DIRECTION
Set down exactly the lines of the records from the top to the line containing "s.a = s.a * (1"; include both.

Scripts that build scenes
◇ ◇ ◇ ◇ ◇
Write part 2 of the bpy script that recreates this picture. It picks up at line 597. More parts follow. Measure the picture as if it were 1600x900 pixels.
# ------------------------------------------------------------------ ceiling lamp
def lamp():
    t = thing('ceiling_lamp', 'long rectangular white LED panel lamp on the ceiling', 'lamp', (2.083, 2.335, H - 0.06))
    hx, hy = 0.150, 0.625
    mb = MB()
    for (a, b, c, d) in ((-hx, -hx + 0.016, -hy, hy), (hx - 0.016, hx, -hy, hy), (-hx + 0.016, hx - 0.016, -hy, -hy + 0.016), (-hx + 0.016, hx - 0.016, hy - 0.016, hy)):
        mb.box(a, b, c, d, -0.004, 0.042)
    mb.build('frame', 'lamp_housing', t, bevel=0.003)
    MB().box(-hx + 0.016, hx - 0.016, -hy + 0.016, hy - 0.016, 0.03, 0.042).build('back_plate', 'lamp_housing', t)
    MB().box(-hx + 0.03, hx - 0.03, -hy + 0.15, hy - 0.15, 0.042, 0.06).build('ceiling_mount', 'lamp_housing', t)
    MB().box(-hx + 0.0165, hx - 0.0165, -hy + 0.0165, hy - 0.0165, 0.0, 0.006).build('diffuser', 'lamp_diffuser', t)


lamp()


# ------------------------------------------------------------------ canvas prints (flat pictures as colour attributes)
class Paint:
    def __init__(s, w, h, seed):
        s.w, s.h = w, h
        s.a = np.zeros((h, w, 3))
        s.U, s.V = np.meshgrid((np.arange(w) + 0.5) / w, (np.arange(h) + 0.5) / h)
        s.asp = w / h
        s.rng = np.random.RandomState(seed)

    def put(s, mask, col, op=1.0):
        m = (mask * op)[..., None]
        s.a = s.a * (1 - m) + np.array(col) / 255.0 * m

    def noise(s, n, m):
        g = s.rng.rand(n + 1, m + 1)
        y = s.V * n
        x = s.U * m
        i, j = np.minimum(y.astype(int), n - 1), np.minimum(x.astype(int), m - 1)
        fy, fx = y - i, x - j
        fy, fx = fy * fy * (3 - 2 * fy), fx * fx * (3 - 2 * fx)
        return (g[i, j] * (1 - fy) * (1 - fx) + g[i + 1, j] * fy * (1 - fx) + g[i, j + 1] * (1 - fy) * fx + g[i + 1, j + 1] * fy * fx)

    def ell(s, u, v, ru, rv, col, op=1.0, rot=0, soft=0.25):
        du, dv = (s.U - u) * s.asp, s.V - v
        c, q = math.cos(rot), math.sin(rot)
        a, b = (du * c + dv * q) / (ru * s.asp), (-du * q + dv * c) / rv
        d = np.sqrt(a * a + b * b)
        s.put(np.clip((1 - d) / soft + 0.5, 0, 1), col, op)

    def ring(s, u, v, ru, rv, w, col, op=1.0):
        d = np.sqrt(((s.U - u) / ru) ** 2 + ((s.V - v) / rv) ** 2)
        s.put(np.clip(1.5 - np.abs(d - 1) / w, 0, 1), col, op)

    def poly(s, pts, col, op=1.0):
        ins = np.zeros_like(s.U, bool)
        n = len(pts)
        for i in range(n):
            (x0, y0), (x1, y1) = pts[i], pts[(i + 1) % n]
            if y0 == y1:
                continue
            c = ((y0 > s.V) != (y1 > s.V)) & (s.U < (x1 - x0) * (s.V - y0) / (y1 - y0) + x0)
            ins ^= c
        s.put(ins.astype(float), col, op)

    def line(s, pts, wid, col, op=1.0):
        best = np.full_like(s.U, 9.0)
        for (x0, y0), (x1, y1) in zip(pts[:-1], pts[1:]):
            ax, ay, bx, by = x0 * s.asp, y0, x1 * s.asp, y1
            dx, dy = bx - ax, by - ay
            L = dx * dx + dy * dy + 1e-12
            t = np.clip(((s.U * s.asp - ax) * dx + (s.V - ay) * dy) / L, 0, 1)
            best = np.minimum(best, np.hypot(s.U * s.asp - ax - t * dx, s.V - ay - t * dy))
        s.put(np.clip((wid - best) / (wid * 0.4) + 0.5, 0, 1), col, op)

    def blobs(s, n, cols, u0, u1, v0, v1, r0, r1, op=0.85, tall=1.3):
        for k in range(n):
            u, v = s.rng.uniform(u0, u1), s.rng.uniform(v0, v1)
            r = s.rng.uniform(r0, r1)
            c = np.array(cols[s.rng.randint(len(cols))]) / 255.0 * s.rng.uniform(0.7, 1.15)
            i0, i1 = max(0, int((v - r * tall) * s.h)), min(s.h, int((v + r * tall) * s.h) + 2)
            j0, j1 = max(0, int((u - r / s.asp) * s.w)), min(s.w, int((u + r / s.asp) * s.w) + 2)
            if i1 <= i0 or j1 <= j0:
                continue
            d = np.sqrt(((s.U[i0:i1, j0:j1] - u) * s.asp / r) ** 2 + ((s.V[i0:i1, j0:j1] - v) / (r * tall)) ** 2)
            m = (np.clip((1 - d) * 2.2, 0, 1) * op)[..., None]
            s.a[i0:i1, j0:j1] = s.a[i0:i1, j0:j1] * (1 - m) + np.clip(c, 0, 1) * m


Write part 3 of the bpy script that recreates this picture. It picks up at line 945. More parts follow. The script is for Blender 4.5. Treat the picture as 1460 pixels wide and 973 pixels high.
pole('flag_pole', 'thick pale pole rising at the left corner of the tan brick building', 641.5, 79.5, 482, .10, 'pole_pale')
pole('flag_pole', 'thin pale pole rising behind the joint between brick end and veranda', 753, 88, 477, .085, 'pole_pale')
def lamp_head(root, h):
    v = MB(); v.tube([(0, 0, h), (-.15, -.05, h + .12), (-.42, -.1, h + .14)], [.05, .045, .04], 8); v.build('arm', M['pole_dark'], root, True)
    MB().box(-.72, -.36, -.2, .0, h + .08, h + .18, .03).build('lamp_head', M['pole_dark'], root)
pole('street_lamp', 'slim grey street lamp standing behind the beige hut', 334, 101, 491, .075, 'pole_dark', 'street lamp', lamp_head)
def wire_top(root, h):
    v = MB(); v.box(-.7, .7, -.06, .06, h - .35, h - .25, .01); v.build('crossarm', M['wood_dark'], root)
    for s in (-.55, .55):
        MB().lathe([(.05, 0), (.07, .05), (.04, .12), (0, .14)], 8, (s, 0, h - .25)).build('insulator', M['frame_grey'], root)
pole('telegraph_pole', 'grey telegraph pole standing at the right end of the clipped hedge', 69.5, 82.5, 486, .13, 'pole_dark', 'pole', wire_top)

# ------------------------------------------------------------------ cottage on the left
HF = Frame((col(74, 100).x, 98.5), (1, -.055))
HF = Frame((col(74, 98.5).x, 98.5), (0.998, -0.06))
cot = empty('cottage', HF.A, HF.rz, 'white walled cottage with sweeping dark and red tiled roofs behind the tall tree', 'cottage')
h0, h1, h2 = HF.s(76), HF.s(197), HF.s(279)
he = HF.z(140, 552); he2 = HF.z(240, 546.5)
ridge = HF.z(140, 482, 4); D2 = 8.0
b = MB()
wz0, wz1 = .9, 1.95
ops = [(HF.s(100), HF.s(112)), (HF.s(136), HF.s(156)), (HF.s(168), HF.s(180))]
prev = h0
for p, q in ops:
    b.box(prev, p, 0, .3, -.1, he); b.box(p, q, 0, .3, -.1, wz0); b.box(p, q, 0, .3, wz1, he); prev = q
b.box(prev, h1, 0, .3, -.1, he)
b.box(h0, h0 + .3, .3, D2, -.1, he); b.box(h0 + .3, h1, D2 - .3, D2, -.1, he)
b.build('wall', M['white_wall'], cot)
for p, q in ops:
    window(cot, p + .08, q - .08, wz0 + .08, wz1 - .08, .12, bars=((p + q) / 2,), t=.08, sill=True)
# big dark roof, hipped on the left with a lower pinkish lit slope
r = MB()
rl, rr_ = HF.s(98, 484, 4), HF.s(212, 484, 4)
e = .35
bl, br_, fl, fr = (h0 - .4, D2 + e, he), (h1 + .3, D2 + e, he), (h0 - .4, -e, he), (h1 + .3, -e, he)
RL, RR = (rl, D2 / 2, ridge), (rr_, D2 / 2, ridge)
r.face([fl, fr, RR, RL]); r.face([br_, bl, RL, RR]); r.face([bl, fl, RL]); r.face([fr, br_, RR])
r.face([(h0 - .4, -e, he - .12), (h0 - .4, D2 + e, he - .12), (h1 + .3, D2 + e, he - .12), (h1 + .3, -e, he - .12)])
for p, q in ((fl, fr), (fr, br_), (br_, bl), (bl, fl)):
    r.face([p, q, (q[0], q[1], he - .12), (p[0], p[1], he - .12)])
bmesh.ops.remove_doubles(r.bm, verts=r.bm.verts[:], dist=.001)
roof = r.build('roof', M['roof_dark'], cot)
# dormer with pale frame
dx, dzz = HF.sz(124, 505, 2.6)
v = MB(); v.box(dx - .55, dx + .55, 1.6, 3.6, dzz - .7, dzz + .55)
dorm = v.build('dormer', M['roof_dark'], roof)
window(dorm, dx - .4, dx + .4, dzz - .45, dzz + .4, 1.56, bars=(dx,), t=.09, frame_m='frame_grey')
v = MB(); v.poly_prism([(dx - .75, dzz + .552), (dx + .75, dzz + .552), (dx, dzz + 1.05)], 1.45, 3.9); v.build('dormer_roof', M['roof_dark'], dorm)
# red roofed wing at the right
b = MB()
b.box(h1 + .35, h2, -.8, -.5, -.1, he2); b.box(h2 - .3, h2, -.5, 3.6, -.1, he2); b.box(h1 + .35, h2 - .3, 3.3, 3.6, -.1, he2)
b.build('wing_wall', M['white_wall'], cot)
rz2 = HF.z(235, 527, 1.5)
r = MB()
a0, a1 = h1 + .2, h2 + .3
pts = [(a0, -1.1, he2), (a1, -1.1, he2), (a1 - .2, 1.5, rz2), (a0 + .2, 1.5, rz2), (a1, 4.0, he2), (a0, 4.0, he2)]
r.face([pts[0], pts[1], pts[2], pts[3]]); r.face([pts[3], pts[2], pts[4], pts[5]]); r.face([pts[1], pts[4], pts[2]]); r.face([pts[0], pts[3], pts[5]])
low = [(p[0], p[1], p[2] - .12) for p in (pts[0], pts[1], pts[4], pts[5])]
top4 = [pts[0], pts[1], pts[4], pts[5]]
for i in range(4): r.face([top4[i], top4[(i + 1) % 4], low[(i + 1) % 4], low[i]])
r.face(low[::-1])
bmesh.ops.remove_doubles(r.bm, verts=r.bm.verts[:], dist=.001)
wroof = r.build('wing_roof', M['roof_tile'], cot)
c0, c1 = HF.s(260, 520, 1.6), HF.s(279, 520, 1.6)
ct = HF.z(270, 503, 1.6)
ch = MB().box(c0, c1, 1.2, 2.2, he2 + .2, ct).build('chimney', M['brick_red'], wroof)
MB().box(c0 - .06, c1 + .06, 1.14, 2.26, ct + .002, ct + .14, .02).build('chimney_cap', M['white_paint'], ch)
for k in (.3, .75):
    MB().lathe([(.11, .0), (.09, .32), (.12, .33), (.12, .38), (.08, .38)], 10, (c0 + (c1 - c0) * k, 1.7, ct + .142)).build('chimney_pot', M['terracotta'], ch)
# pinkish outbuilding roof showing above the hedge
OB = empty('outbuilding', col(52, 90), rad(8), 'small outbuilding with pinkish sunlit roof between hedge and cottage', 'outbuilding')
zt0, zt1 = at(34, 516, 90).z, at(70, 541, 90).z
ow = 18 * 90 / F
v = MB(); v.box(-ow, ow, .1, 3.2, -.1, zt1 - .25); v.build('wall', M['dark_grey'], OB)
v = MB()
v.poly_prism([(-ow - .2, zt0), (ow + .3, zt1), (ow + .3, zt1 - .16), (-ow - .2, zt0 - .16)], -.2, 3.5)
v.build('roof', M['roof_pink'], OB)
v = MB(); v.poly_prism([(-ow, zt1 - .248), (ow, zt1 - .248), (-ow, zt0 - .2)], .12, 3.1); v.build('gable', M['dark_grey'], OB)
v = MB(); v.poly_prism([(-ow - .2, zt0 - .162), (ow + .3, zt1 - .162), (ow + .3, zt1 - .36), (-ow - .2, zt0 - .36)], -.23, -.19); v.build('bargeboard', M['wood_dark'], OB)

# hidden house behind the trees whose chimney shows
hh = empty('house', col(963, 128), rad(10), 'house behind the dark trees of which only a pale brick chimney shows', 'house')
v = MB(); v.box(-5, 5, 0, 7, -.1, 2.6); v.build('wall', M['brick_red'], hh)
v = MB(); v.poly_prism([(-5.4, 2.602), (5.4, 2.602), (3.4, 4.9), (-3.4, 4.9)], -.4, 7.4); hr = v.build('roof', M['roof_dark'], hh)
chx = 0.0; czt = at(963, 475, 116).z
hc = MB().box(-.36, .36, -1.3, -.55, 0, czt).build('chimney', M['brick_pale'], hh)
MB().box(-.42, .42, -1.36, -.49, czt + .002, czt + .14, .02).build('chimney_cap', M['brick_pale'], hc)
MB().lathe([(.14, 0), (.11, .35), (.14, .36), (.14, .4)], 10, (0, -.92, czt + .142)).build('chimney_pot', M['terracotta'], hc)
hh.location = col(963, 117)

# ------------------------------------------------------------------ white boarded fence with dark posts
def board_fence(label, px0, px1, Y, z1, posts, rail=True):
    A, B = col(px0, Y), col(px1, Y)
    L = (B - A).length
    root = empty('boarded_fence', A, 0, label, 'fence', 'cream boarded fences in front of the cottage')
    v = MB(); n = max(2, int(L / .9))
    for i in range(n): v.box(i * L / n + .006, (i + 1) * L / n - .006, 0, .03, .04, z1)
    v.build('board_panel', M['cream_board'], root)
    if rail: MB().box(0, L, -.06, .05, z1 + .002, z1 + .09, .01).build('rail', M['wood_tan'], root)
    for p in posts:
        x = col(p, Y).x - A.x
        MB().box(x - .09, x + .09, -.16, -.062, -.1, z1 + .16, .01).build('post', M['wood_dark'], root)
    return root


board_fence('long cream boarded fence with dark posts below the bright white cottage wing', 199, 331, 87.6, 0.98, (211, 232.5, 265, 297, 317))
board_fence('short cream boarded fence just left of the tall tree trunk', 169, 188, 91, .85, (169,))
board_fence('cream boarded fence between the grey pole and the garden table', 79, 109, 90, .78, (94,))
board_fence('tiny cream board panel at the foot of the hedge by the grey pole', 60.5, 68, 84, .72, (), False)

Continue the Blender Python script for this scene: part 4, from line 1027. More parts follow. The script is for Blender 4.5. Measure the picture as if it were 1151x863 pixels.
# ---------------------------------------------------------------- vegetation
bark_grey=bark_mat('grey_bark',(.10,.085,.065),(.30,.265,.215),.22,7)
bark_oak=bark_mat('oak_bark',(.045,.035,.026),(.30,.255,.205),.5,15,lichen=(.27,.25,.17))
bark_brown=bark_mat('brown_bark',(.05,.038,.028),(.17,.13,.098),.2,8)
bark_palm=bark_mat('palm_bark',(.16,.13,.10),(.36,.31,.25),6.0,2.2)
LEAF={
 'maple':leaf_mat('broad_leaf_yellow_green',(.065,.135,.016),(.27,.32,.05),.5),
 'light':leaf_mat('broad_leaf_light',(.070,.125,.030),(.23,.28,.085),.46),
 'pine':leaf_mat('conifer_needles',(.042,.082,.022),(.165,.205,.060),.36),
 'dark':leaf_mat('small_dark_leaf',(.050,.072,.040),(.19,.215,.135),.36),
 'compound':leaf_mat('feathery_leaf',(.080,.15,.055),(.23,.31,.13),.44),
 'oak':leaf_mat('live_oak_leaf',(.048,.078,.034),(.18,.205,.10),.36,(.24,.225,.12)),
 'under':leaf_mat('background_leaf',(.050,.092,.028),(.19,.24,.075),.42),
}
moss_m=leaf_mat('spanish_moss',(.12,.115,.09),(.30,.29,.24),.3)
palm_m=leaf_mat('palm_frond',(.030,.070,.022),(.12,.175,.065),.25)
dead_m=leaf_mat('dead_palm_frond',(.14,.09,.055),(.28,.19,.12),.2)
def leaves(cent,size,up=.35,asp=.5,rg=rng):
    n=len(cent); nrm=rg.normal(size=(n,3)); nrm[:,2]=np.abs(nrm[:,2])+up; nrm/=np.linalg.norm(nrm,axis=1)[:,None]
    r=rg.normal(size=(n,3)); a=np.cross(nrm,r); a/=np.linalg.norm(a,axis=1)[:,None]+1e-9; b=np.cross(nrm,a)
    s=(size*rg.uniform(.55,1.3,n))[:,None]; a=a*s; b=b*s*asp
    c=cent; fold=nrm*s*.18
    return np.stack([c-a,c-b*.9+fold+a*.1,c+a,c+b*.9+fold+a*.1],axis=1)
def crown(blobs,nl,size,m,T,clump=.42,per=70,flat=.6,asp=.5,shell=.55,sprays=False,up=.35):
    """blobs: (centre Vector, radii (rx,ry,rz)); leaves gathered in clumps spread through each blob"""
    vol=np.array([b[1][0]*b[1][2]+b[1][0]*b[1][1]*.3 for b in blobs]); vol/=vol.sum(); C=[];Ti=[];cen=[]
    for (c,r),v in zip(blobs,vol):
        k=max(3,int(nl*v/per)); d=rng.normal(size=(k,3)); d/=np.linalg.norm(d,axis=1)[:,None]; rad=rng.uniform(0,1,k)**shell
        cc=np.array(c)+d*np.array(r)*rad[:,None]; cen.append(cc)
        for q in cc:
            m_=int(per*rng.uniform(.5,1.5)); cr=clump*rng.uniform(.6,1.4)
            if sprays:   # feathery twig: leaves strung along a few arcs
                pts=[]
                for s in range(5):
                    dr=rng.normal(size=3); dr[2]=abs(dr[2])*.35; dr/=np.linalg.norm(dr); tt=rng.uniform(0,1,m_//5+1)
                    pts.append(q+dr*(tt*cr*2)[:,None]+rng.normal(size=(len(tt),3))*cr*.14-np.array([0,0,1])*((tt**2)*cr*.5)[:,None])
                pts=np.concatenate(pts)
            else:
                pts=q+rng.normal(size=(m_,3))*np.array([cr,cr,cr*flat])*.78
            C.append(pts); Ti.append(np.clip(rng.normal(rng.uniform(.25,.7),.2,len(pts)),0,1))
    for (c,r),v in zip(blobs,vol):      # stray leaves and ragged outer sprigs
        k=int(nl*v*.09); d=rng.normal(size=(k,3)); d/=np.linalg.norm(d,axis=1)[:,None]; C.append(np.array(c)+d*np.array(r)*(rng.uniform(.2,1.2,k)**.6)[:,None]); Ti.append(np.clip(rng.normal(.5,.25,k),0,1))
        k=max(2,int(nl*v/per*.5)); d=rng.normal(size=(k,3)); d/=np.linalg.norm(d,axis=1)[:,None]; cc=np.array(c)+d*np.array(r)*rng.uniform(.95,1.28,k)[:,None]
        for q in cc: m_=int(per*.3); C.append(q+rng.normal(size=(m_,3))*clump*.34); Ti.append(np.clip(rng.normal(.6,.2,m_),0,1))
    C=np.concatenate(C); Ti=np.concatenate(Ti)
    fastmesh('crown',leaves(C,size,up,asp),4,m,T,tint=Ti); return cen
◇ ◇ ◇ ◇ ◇
THE COMPLETED TASK
Write part 2 of the bpy script that recreates this picture. It picks up at line 597. More parts follow. Measure the picture as if it were 1600x900 pixels.
# ------------------------------------------------------------------ ceiling lamp
def lamp():
    t = thing('ceiling_lamp', 'long rectangular white LED panel lamp on the ceiling', 'lamp', (2.083, 2.335, H - 0.06))
    hx, hy = 0.150, 0.625
    mb = MB()
    for (a, b, c, d) in ((-hx, -hx + 0.016, -hy, hy), (hx - 0.016, hx, -hy, hy), (-hx + 0.016, hx - 0.016, -hy, -hy + 0.016), (-hx + 0.016, hx - 0.016, hy - 0.016, hy)):
        mb.box(a, b, c, d, -0.004, 0.042)
    mb.build('frame', 'lamp_housing', t, bevel=0.003)
    MB().box(-hx + 0.016, hx - 0.016, -hy + 0.016, hy - 0.016, 0.03, 0.042).build('back_plate', 'lamp_housing', t)
    MB().box(-hx + 0.03, hx - 0.03, -hy + 0.15, hy - 0.15, 0.042, 0.06).build('ceiling_mount', 'lamp_housing', t)
    MB().box(-hx + 0.0165, hx - 0.0165, -hy + 0.0165, hy - 0.0165, 0.0, 0.006).build('diffuser', 'lamp_diffuser', t)


lamp()


# ------------------------------------------------------------------ canvas prints (flat pictures as colour attributes)
class Paint:
    def __init__(s, w, h, seed):
        s.w, s.h = w, h
        s.a = np.zeros((h, w, 3))
        s.U, s.V = np.meshgrid((np.arange(w) + 0.5) / w, (np.arange(h) + 0.5) / h)
        s.asp = w / h
        s.rng = np.random.RandomState(seed)

    def put(s, mask, col, op=1.0):
        m = (mask * op)[..., None]
        s.a = s.a * (1 - m) + np.array(col) / 255.0 * m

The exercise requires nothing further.